Clarke supposait alors qu’un tel superordinateur serait installé dans les war rooms des Etats-Unis et de l’Union soviétique, imaginant un futur où l’escalade nucléaire serait considérée comme un problème informatique. Est-ce que l’Intelligence Artificielle aurait aidé à calculer la paix nucléaire ? C’est cette même question que posait le film « War Games » au début des années 1980. Il spéculait sur un super-ordinateur hacké par un adolescent croyant jouer à un jeu vidéo en pleine logique géopolitique « MAD » (pour Mutual Assured Destruction). Aujourd’hui, le Cerveau Mondial du Maintien de la Paix ne concerne plus seulement la polarité binaire de la Guerre froide.

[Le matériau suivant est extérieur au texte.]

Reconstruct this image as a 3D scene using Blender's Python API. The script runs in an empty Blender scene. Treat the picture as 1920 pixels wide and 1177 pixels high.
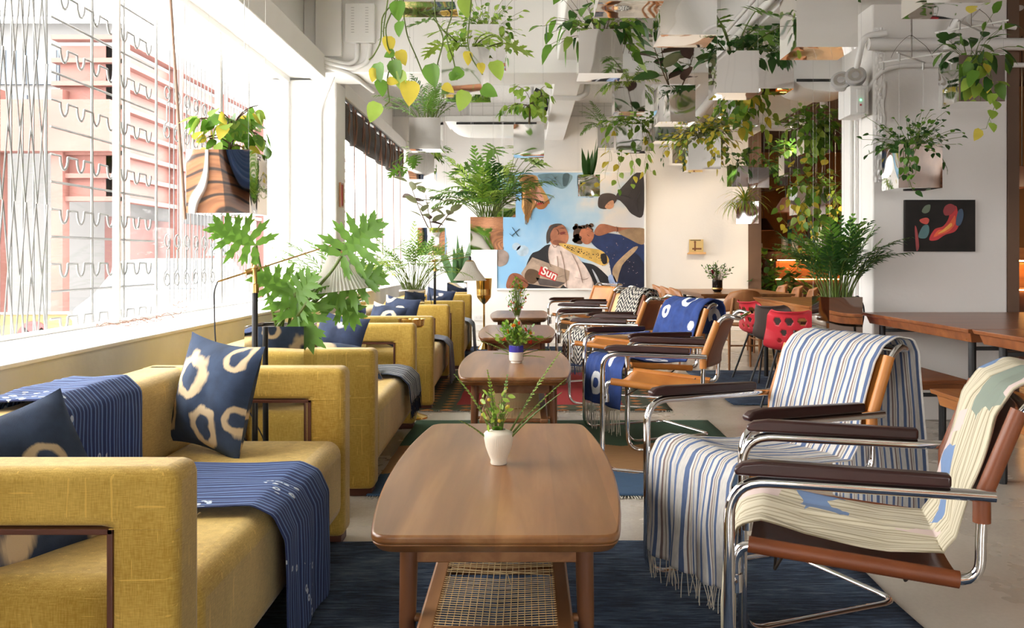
import bpy, bmesh, math, random
from mathutils import Vector, Matrix, noise

# ------------------------------------------------------------------ camera, world, exposure
SC = bpy.context.scene
C = SC.collection
R = math.radians
PI = math.pi
F = 1750.0            # focal length in pixels of the 1920 px frame
VX, VY = 988.0, 485.0 # vanishing point
H = 1.10              # eye height

cam = bpy.data.cameras.new('camera')
cam.sensor_fit = 'HORIZONTAL'; cam.sensor_width = 36.0
cam.lens = 36.0 * F / 1920.0
cam.shift_x = -(VX - 960.0) / 1920.0
cam.shift_y = -(588.5 - VY) / 1920.0
cam.clip_start = 0.05; cam.clip_end = 300
camo = bpy.data.objects.new('camera', cam); C.objects.link(camo)
camo.location = (0, 0, H); camo.rotation_euler = (R(90), 0, 0)
SC.camera = camo

W = bpy.data.worlds.new('sky'); SC.world = W; W.use_nodes = True
bgn = W.node_tree.nodes['Background']
bgn.inputs['Color'].default_value = (1.0, 0.985, 0.96, 1)
bgn.inputs['Strength'].default_value = 6.2

def area(name, loc, rot, sx, sy, power=0, col=(1, 1, 1), portal=False):
    l = bpy.data.lights.new(name, 'AREA'); l.shape = 'RECTANGLE'; l.size = sx; l.size_y = sy
    l.energy = power; l.color = col
    o = bpy.data.objects.new(name, l); C.objects.link(o); o.location = loc; o.rotation_euler = rot
    if portal: l.cycles.is_portal = True
    return o
# sky portals in the window openings (sampling guides for the daylight only)
area('window_portal', (-2.36, 4.65, 1.80), (0, R(-90), 0), 2.1, 8.9, 1, portal=True)
area('window_portal', (-2.36, -4.6, 1.80), (0, R(-90), 0), 2.1, 6.0, 1, portal=True)
area('window_portal', (5.1, -8.05, 1.6), (R(90), 0, 0), 4.4, 2.6, 1, portal=True)
area('window_portal', (-2.36, 11.9, 1.80), (0, R(-90), 0), 2.1, 4.7, 1, portal=True)

sun = bpy.data.lights.new('sun', 'SUN'); sun.energy = .5; sun.angle = R(12); sun.color = (1, .97, .92)
suno = bpy.data.objects.new('sun', sun); C.objects.link(suno); suno.rotation_euler = (R(28), R(20), R(10))

SC.view_settings.view_transform = 'Standard'
SC.view_settings.look = 'None'
SC.view_settings.gamma = 1.0
SC.view_settings.use_curve_mapping = False
SC.view_settings.exposure = 1.0
SC.cycles.max_bounces = 10
SC.cycles.diffuse_bounces = 5
SC.cycles.glossy_bounces = 5
SC.cycles.transparent_max_bounces = 12
SC.cycles.transmission_bounces = 6
SC.cycles.caustics_reflective = False
SC.cycles.caustics_refractive = False
SC.cycles.sample_clamp_indirect = 6.0
SC.cycles.use_denoising = True

def P(px, py, D):
    return Vector(((px - VX) / F * D, D, H - (py - VY) / F * D))

# ------------------------------------------------------------------ materials
def newmat(name):
    m = bpy.data.materials.new(name); m.use_nodes = True
    return m, m.node_tree, m.node_tree.nodes['Principled BSDF']
def c4(c): return (c[0], c[1], c[2], 1)
def srgb(r, g, b):
    f = lambda v: (v / 255) / 12.92 if v / 255 <= .04045 else ((v / 255 + .055) / 1.055) ** 2.4
    return (f(r), f(g), f(b))
def simple(name, col, rough=.5, metal=0, **k):
    m, nt, b = newmat(name)
    b.inputs['Base Color'].default_value = c4(col); b.inputs['Roughness'].default_value = rough
    b.inputs['Metallic'].default_value = metal
    for kk, v in k.items(): b.inputs[kk].default_value = v
    return m
def N(nt, t, **k):
    n = nt.nodes.new(t)
    for kk, v in k.items():
        if hasattr(n, kk): setattr(n, kk, v)
        else: n.inputs[kk].default_value = v
    return n
def L(nt, a, b): nt.links.new(a, b)
def coords(nt, kind='Object', scale=(1, 1, 1), rot=(0, 0, 0)):
    tc = N(nt, 'ShaderNodeTexCoord'); mp = N(nt, 'ShaderNodeMapping')
    mp.inputs['Scale'].default_value = scale; mp.inputs['Rotation'].default_value = rot
    L(nt, tc.outputs[kind], mp.inputs[0]); return mp.outputs[0]
def ramp(nt, fac, stops, interp='LINEAR'):
    r = N(nt, 'ShaderNodeValToRGB'); e = r.color_ramp.elements; r.color_ramp.interpolation = interp
    while len(e) > 1: e.remove(e[-1])
    e[0].position = stops[0][0]; e[0].color = c4(stops[0][1])
    for p, c in stops[1:]:
        x = e.new(p); x.color = c4(c)
    L(nt, fac, r.inputs[0]); return r.outputs[0]
def math_(nt, op, a, b=None, clamp=False):
    n = N(nt, 'ShaderNodeMath'); n.operation = op; n.use_clamp = clamp
    for i, v in enumerate((a, b)):
        if v is None: continue
        if isinstance(v, (int, float)): n.inputs[i].default_value = v
        else: L(nt, v, n.inputs[i])
    return n.outputs[0]
def mix(nt, fac, a, b):
    n = N(nt, 'ShaderNodeMix'); n.data_type = 'RGBA'
    for i, v in ((0, fac), (6, a), (7, b)):
        if isinstance(v, (int, float)): n.inputs[i].default_value = v
        elif isinstance(v, tuple): n.inputs[i].default_value = c4(v)
        else: L(nt, v, n.inputs[i])
    return n.outputs[2]
def bump(nt, b, h, strength=.3, dist=.01):
    n = N(nt, 'ShaderNodeBump'); n.inputs['Strength'].default_value = strength; n.inputs['Distance'].default_value = dist
    L(nt, h, n.inputs['Height']); L(nt, n.outputs[0], b.inputs['Normal']); return n
def noisef(nt, vec, scale, detail=3, rough=.5, dist=0):
    n = N(nt, 'ShaderNodeTexNoise'); n.inputs['Scale'].default_value = scale; n.inputs['Detail'].default_value = detail
    n.inputs['Roughness'].default_value = rough; n.inputs['Distortion'].default_value = dist
    if vec is not None: L(nt, vec, n.inputs['Vector'])
    return n.outputs[0]
def sep(nt, vec):
    s = N(nt, 'ShaderNodeSeparateXYZ'); L(nt, vec, s.inputs[0]); return s.outputs
def noisy(name, c1, c2, scale=4, rough=.6, bs=.2, bd=.01, bscale=40, metal=0, detail=4, stretch=(1, 1, 1)):
    m, nt, b = newmat(name); v = coords(nt, 'Object', stretch)
    L(nt, ramp(nt, noisef(nt, v, scale, detail), [(.3, c1), (.7, c2)]), b.inputs['Base Color'])
    b.inputs['Roughness'].default_value = rough; b.inputs['Metallic'].default_value = metal
    if bs: bump(nt, b, noisef(nt, coords(nt), bscale, 4), bs, bd)
    return m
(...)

Snowden, père du premier « metadatagate »
La systématisation de la collecte de données personnelles au mépris de la vie privée a fait émerger une nouvelle Guerre froide avec la crise autour de la NSA et du système PRISM qu’Edward Snowden a révélé : le premier « metadatagate » au sein du superordinateur. « The Transparency Grenade », la grenade dégoupillée du Néo-Zélandais Julian Oliver, qui révèle les communications personnelles et les « explose » publiquement dans l’exposition, reflète cette inquiétude.


« The Transparency Grenade », Julian Oliver. © Julian Oliver

Depuis qu’Adam Smith, David Ricardo et Karl Marx pont décrit le Capital comme un système mathématique complexe, le Capital est devenu une forme d’informatisation. Après la Seconde guerre mondiale, la dimension numérique du Capital a été couplée avec la dimension numérique de la cybernétique et des machines de calcul, se soumettant progressivement aux formes de l’intelligence augmentée.

Le Capital, sur la base de toutes ses procédures numériques, du travail comptable simple jusqu’à l’algotrading le plus sophistiqué, en passant par l’usage d’algorithmes de trading qui mettent de l’ordre plus rapidement que les traders humains sur les marchés boursiers, est une institution de la computation.

« ADM9 », robot trader de RYBN (Gaîté lyrique, 2012, réal. Emeric Adrian) :


C’est dans ce contexte que l’installation « The Algorithmic Trading Freak Show » du collectif RYBN se penche sur le fonctionnement et les implications de l’emploi croissant de ces traders automatisés. L’installation se compose d’une série de shémas décrivant des algorithmes, rendus publics suite à leur inefficacité avérée. Quatre spécimens de robots boursicoteurs sont activés pour permettre au visiteur de mesurer leur degré de performance, rendant visibles les fluctuations d’un marché fictif. Les RYBN complètent ainsi la réflexion sur les limites de l’innovation tout en ouvrant sur la question de la gestion cybernétique du Cerveau mondial du Capital.